The CBA's Committee on Professional Conduct took up the issue last fall, after the state's legislature raised concerns about the security of client financial information being sent to third parties. As a result of its investigation, the board approved revising Sec. 54.1 of the code, which prohibits the disclosure of confidential client information without the client's consent.

The revisions require that clients must consent in writing to the outsourcing of their financial information and indicate that, when the CPA seeks the client's permission, it's clear the client knows the information may be sent to persons or entities outside of the country.

A spokesperson for the board said that it is in the process of drafting the language for the changes and plans to review the language at its May meeting. The changes are expected to take effect some time in 2005.

The CBA also updated the section of its Web site that advises consumers on selecting a CPA or a public accountant to address the issue. New additions to the section advise consumers to ask whether a CPA outsources any accounting or tax preparation services, and if so, to ask where and to whom the work is outsourced. It also advises consumers to get an engagement letter before any work is done that details the work to be performed and who will specifically perform the work - including whether, where and to whom the work is outsourced - as well as confirming that all private and personal information is secure, and specifying the cost of the services.
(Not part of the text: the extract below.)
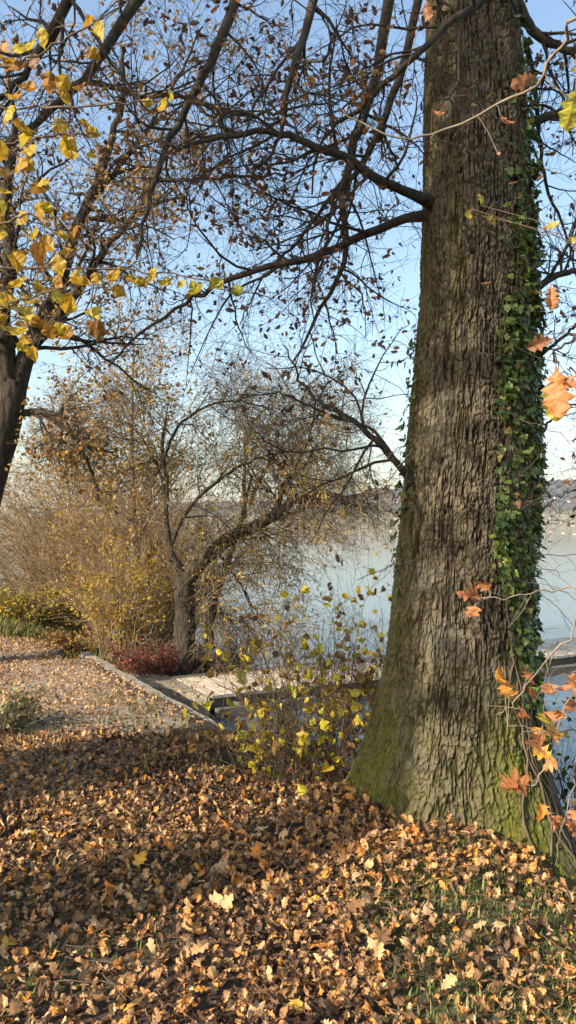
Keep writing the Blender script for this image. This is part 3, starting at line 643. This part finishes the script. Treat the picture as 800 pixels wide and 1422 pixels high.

At its meeting next month the board will also consider additional disclosure issues, including whether there should be further disclosures to the client, such as the name or location of the contractor providing the service, the purpose of the outsourced service, and the time frame during which the information could be held and otherwise used by the contractor. The board also cited as areas of concern the information technology techniques being used to protect confidential client information, and licensee record keeping and retention practices.